* **INSTRUCTION**: Output the data exactly, with every line intact.

* **MATERIAL**:
--- Begin ---
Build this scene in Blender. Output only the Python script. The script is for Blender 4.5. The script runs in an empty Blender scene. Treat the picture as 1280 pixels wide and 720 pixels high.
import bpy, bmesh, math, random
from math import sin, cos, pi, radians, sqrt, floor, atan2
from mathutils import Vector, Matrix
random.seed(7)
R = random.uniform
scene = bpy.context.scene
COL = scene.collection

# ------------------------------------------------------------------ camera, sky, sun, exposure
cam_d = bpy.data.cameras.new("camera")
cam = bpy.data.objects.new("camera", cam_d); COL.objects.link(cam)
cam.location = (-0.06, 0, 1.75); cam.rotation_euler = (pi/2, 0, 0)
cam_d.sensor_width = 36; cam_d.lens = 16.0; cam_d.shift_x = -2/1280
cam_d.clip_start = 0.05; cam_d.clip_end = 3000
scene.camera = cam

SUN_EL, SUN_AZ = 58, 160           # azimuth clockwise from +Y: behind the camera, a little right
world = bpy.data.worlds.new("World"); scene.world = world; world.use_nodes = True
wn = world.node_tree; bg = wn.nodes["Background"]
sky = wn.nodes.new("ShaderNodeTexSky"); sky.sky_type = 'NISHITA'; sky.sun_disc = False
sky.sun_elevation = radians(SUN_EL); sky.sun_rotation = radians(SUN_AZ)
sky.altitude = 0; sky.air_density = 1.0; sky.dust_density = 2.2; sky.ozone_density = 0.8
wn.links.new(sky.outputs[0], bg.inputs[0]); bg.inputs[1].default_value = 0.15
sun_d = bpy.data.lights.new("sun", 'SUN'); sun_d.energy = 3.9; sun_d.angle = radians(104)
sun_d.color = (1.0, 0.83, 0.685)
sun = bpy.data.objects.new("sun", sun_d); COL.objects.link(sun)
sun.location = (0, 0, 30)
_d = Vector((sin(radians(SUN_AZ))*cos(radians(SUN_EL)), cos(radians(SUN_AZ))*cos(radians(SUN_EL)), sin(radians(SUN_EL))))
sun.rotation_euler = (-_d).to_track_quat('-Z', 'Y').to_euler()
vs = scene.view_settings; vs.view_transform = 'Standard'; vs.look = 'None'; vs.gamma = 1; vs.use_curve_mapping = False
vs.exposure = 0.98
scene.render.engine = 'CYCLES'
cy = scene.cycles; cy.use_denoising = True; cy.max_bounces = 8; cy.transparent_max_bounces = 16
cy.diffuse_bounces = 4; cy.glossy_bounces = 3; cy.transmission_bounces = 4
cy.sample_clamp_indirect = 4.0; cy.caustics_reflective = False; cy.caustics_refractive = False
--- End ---
* **SOLUTION TO THE EXERCISE**:
Build this scene in Blender. Output only the Python script. The script is for Blender 4.5. The script runs in an empty Blender scene. Treat the picture as 1280 pixels wide and 720 pixels high.
import bpy, bmesh, math, random
from math import sin, cos, pi, radians, sqrt, floor, atan2
from mathutils import Vector, Matrix
random.seed(7)
R = random.uniform
scene = bpy.context.scene
COL = scene.collection

# ------------------------------------------------------------------ camera, sky, sun, exposure
cam_d = bpy.data.cameras.new("camera")
cam = bpy.data.objects.new("camera", cam_d); COL.objects.link(cam)
cam.location = (-0.06, 0, 1.75); cam.rotation_euler = (pi/2, 0, 0)
cam_d.sensor_width = 36; cam_d.lens = 16.0; cam_d.shift_x = -2/1280
cam_d.clip_start = 0.05; cam_d.clip_end = 3000
scene.camera = cam

SUN_EL, SUN_AZ = 58, 160           # azimuth clockwise from +Y: behind the camera, a little right
world = bpy.data.worlds.new("World"); scene.world = world; world.use_nodes = True
wn = world.node_tree; bg = wn.nodes["Background"]
sky = wn.nodes.new("ShaderNodeTexSky"); sky.sky_type = 'NISHITA'; sky.sun_disc = False
sky.sun_elevation = radians(SUN_EL); sky.sun_rotation = radians(SUN_AZ)
sky.altitude = 0; sky.air_density = 1.0; sky.dust_density = 2.2; sky.ozone_density = 0.8
wn.links.new(sky.outputs[0], bg.inputs[0]); bg.inputs[1].default_value = 0.15
sun_d = bpy.data.lights.new("sun", 'SUN'); sun_d.energy = 3.9; sun_d.angle = radians(104)
sun_d.color = (1.0, 0.83, 0.685)
sun = bpy.data.objects.new("sun", sun_d); COL.objects.link(sun)
sun.location = (0, 0, 30)
_d = Vector((sin(radians(SUN_AZ))*cos(radians(SUN_EL)), cos(radians(SUN_AZ))*cos(radians(SUN_EL)), sin(radians(SUN_EL))))
sun.rotation_euler = (-_d).to_track_quat('-Z', 'Y').to_euler()
vs = scene.view_settings; vs.view_transform = 'Standard'; vs.look = 'None'; vs.gamma = 1; vs.use_curve_mapping = False
vs.exposure = 0.98
scene.render.engine = 'CYCLES'
cy = scene.cycles; cy.use_denoising = True; cy.max_bounces = 8; cy.transparent_max_bounces = 16
cy.diffuse_bounces = 4; cy.glossy_bounces = 3; cy.transmission_bounces = 4
cy.sample_clamp_indirect = 4.0; cy.caustics_reflective = False; cy.caustics_refractive = False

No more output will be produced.